2017 Retail Exec Summit.jpg

(Original publication by JJ Kallergis on LinkedIn)

Last week’s announcement of Amazon’s acquisition of Whole Foods has sparked a wave of shock and awe-inspired commentary concluding, largely, that grocery shopping will never be the same and that Amazon has taken a major step forward in its plan to take over the world.

But while the deal is obviously a major development for the industry, as well as a massive opportunity, the move also carries some risk for the new Amazon/Whole Foods entity.

First off, consider the traditional Whole Foods shopper – fiercely loyal, committed to the store’s ethos and its unique shopping experience. Staff are friendly and helpful, generous samples of products from single owner vendors are readily available, and often handed out by the proprietors themselves. Health-conscious shoppers rely on Whole Foods for ideas and inspiration for new recipes. And while upscale and affluent, customers tend to harbor an anti-corporate sensibility.

Now, how might that traditional shopper react to a stripped down center aisle that eliminates specialty soaps, candles, t-shirts and other slow-moving items in the interest of logistical efficiency? Or to the squeezing out of niche single owner products in favor of the 365 Everyday brand, which could mimic the dominance that Amazon’s private label Basics brand has enjoyed in its online marketplace?

The point is, amidst the talk of the reinvention of the grocery experience, Amazon must be careful about changing things to the point of alienating core Whole Foods customers and undermining the fundamental reasons those customers shop at the store. Initiatives that might seem justified from a logistical, efficiency or bottom-line perspective could threaten the emotional connections that have taken years to nurture and strengthen. And once severed, of course, those connections won’t be easily recovered.  

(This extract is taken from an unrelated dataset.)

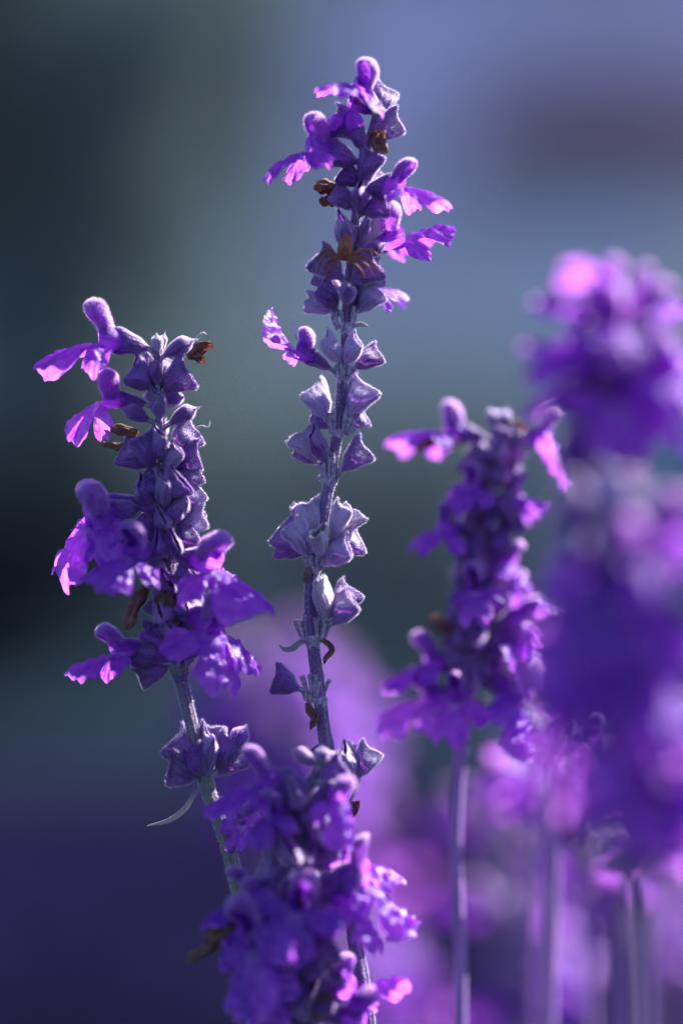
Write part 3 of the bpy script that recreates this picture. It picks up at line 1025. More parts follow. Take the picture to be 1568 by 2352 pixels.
# ================================================================ centre stalk
C = Stalk('tallest upright stalk in focus, mostly faded lilac calyxes and a few violet flowers', 0.0,
          [(868, 225, 15), (862, 270, 10), (848, 320, 5), (828, 400), (820, 470), (812, 540), (802, 640), (796, 720), (793, 800), (786, 880), (777, 970), (764, 1060), (752, 1130),
           (740, 1200), (724, 1290), (714, 1345), (713, 1400), (719, 1480), (729, 1560), (739, 1640), (750, 1720), (771, 1820), (789, 1920), (804, 2050), (815, 2160), (838, 2300), (848, 2420)],
          17, 35, M_STEM, True, 16000)
LT, PU, DRY, BR = (0.55, 0, 0), (0.05, 0, 0), (0.3, 0.8, 0), (0, 0.2, 0.8)
c = C.calyx
# top
c((836, 312), (768, 280), 60, 'wide', -5, -25, PU)
c((848, 318), (918, 280), 64, 'open2', 5, 5, (0.2, 0, 0))
c((866, 275), (893, 205), 52, 'wide', 10, 25, (0.2, 0, 0))
c((858, 250), (846, 198), 28, 'bud', 12, 20, (0.5, 0, 0))
c((866, 262), (868, 222), 32, 'bud', 0, -5, (0.4, 0, 0))
C.flower((870, 258), (836, 212), 0.86, 1, 7, 0, -62, (0.1, -0.1, 1), cw=38)
C.flower((862, 262), (800, 240), 0.55, 3, 6, 5, -20, (0.1, -0.1, 1), cw=34)
C.withered((866, 350), (874, 300), 34, 0, -25, -50)
c((830, 345), (815, 300), 36, 'open', -20, -45, PU)
# second whorl
C.flower((822, 372), (742, 350), 1.02, 0, 1, -5, -35, (-0.1, 0, 1), cw=58)
C.flower((836, 440), (915, 425), 0.76, 2, 0, -10, -45, (0.1, 0.1, 1), cw=58)
c((826, 425), (782, 395), 50, 'open', 5, -10, PU)
c((828, 430), (862, 352), 54, 'open2', 0, -40, PU)
c((820, 480), (764, 440), 50, 'fan2', -5, -20, (0.15, 0, 0))
c((824, 490), (826, 425), 52, 'open', -12, -50, (0.1, 0, 0))
c((830, 490), (890, 470), 52, 'wide', -5, -30, PU)
c((816, 470), (870, 395), 50, 'open', 10, 30, PU)
C.withered((776, 440), (724, 425), 34, 1, 0, -5)
C.withered((770, 452), (738, 470), 28, 2, 5, 0)
# third whorl (spider)
c((803, 578), (785, 500), 62, 'wide', -10, -40, (0.25, 0, 0))
c((826, 574), (843, 505), 42, 'open2', -10, -25, (0.3, 0, 0))
c((836, 560), (872, 512), 34, 'dry', 8, 20, DRY)
c((824, 592), (888, 560), 42, 'bud', -5, -10, PU)
C.flower((826, 585), (905, 552), 0.92, 1, 4, 10, 40, (0.2, 0, 1), cw=40, roll=10)
c((786, 640), (724, 592), 62, 'wide', -12, -35, (0.2, 0, 0))
c((784, 664), (724, 634), 48, 'open2', 10, 28, PU)
c((806, 652), (868, 610), 62, 'open', -8, -30, (0.2, 0, 0))
c((810, 655), (875, 628), 52, 'wide', 8, 15, (0.5, 0, 0))
# fourth whorl
c((772, 716), (736, 660), 58, 'open', -10, -38, PU)
c((768, 716), (704, 694), 44, 'dry2', 5, 10, (0.6, 0.4, 0))
c((797, 696), (800, 658), 50, 'bud', -18, -80, PU)
c((822, 716), (870, 668), 56, 'open2', 0, 5, (0.5, 0, 0))
C.flower((806, 690), (862, 662), 0.62, 2, 2, 15, 70, (0, 0, 1), cw=36)
c((800, 722), (830, 668), 50, 'open', 12, 35, PU)
C.collar(752, 36)
for b, t, w, d in (((778, 755), (772, 708), 15, -6), ((784, 757), (781, 712), 12, -12), ((805, 752), (812, 704), 13, -8), ((812, 752), (820, 712), 14, 0), ((775, 757), (764, 716), 15, 2)):
    C.stub(b, t, w, d, d - 4)
C.bract([(812, 750), (828, 745), (846, 749)], 11, M_BRACT)
# fifth whorl
C.flower((764, 850), (650, 790), 0.80, 3, 5, 0, 4, (0.45, -0.05, 0.9), cw=40, style=True, ctone=(0.1, 0, 0.15))
c((784, 836), (745, 780), 50, 'open2', -12, -45, (0.85, 0, 0))
c((792, 838), (822, 783), 50, 'open', -12, -45, (0.8, 0, 0))
c((812, 846), (872, 812), 50, 'open', 2, 5, (0.1, 0, 0.08))
C.collar(868, 36)
for b, t, w, d in (((778, 870), (773, 838), 17, -6), ((788, 872), (787, 838), 17, -12), ((799, 870), (806, 840), 17, -8), ((774, 868), (763, 848), 14, 2), ((804, 866), (816, 846), 14, 2)):
    C.stub(b, t, w, d, d - 4)
# pair of whorls
c((752, 962), (713, 893), 60, 'fan2', 0, -10, (0.75, 0, 0), roll=25)
c((800, 955), (846, 886), 64, 'wide', 0, 2, (0.65, 0, 0), roll=-20)
c((806, 976), (842, 958), 46, 'open2', 10, 18, (0.4, 0, 0))
c((758, 984), (716, 956), 40, 'open', 12, 28, PU)
C.collar(1000, 32)
for b, t, w, d in (((766, 1000), (757, 948), 14, -4), ((772, 1002), (768, 943), 12, -8), ((786, 1000), (793, 948), 12, -6), ((790, 1000), (800, 962), 14, 0), ((762, 1002), (752, 962), 13, 4), ((796, 1000), (810, 970), 13, 6), ((800, 1002), (818, 982), 12, 2)):
    C.stub(b, t, w, d, d - 3)
c((732, 1062), (686, 996), 60, 'dry', 2, 8, (0.3, 0.6, 0), roll=10)
c((734, 1064), (680, 1030), 46, 'open', 8, 20, PU)
c((746, 1062), (717, 996), 56, 'open', -10, -38, PU)
c((785, 1080), (843, 1032), 60, 'open2', 0, -2, (0.15, 0, 0), roll=10)
C.collar(1106, 38)
for b, t, w, d in (((744, 1108), (735, 1062), 15, -2), ((750, 1110), (745, 1060), 14, -8), ((757, 1110), (756, 1050), 13, -14), ((766, 1110), (770, 1065), 14, -10), ((772, 1106), (781, 1076), 15, -2), ((762, 1104), (764, 1040), 12, -14)):
    C.stub(b, t, w, d, d - 3)
C.bract([(738, 1092), (734, 1098), (732, 1106)], 9, M_BRACT)
# big faded whorl
c((716, 1268), (648, 1210), 84, 'wide', 5, 25, PU, roll=10)
c((700, 1272), (638, 1252), 52, 'fan2', 8, 22, PU)
c((722, 1252), (696, 1158), 58, 'dry', -5, -20, (0.6, 0.55, 0))
c((708, 1276), (670, 1205), 56, 'fan2', -10, -45, (0.8, 0.15, 0))
c((734, 1240), (730, 1150), 42, 'dry2', 10, 25, DRY)
c((764, 1236), (792, 1166), 50, 'open2', -8, -25, (0.85, 0.2, 0), roll=-15)
c((778, 1232), (820, 1176), 50, 'dry', 5, 15, DRY)
c((770, 1262), (828, 1240), 66, 'wide', 6, 14, (0.3, 0, 0))
c((748, 1296), (800, 1256), 60, 'open', -10, -42, (0.6, 0, 0), roll=-25)
c((736, 1278), (728, 1222), 50, 'dry2', -20, -60, (0.4, 0.8, 0.1))
C.collar(1312, 34)
for b, t, w, d in (((708, 1312), (692, 1258), 14, -4), ((712, 1312), (703, 1256), 12, -8), ((720, 1314), (716, 1250), 13, -14), ((727, 1312), (731, 1262), 13, -12), ((733, 1310), (744, 1272), 14, -6), ((730, 1308), (742, 1250), 12, 8)):
    C.stub(b, t, w, d, d - 3)
C.bract([(704, 1302, -12), (708, 1312, -18), (704, 1326, -14), (697, 1340, -8)], 18, M_DRY)
C.bract([(762, 1282), (776, 1292), (784, 1305)], 14, M_DRY)
# square papery calyx and its neighbour
c((752, 1422), (733, 1335), 64, 'dry', -8, -22, (0.2, 0.95, 0), roll=0)
c((766, 1432), (810, 1380), 64, 'open', -5, -22, (0.35, 0, 0), roll=-30)
c((766, 1412), (812, 1355), 58, 'wide', 8, 24, PU)
C.collar(1474, 44)
for b, t, w, d in (((696, 1470), (679, 1424), 15, 0), ((702, 1468), (694, 1425), 12, 6), ((708, 1470), (700, 1410), 14, -4), ((727, 1474), (724, 1420), 14, -12), ((738, 1470), (746, 1420), 15, -8), ((745, 1470), (757, 1426), 14, 0), ((734, 1468), (733, 1405), 12, 6)):
    C.stub(b, t, w, d, d - 3)
C.bract([(706, 1474), (690, 1476), (672, 1490), (652, 1492), (641, 1480)], 14, M_BRACT, 0.9)
C.bract([(736, 1470, -6), (752, 1478, -12), (762, 1492, -10), (756, 1504, -8), (748, 1512, -4), (744, 1526, 0)], 15, M_DRY, 1.3)
# lowest clear whorl
c((686, 1582), (628, 1562), 62, 'open', -5, -12, PU, roll=20)
C.collar(1614, 40)
for b, t, w, d in (((706, 1612), (693, 1552), 16, -2), ((714, 1614), (711, 1548), 14, -10), ((722, 1614), (724, 1550), 13, -14), ((728, 1610), (732, 1566), 12, -12), ((741, 1600), (756, 1560), 12, 2), ((738, 1596), (740, 1545), 12, 8), ((700, 1608), (690, 1580), 14, 4)):
    C.stub(b, t, w, d, d - 3)
C.bract([(706, 1614, -10), (712, 1634, -16), (722, 1648, -14), (718, 1664, -8), (712, 1676, -2)], 22, M_DRY, 1.2)
# whorl half hidden by the near spike
c((820, 1786), (858, 1722), 56, 'open2', 0, 2, (0.4, 0, 0), roll=15)
c((800, 1790), (792, 1722), 60, 'open', -6, -30, (0.5, 0, 0))
c((806, 1780), (822, 1712), 36, 'fan', 8, 15, (0.4, 0, 0))
c((764, 1768), (728, 1712), 50, 'fan2', 5, 14, PU)
C.collar(1850, 44)
for b, t, w, d in (((795, 1846), (812, 1792), 14, -4), ((800, 1848), (822, 1790), 14, 2), ((786, 1850), (796, 1798), 14, -10), ((775, 1848), (770, 1800), 14, -6)):
    C.stub(b, t, w, d, d - 3)
C.bract([(790, 1850, -6), (806, 1858, -10), (816, 1846, -8), (810, 1868, -4), (796, 1884, 0)], 22, M_DRY, 0.9)
C.leaves()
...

A corollary for Whole Foods’ competitors, meanwhile, is that while they will not be able to match the new entity’s data analysis, digital and online capabilities, from their perspective that should be OK. Publix, Wegman’s, Trader Joe’s and other established grocers have built their brands and loyal customer bases on a foundation of superior service and quality products – and they should continue to play to those strengths. After all, with the consolidation that has occurred over the years and strength of the large national grocers, the industry is still highly fragmented and will not be winner-takes-all.

Ultimately, digital strategies in the grocery space need to be conceived, implemented and managed as a complement to the deeply personal experience of selecting and buying food. For many shoppers, grocery buying is still a pleasurable experience that elicits emotion and sparks inspiration for the home chef. Once the technology component of the strategy supplants the experiential, risks abound – even for Amazon.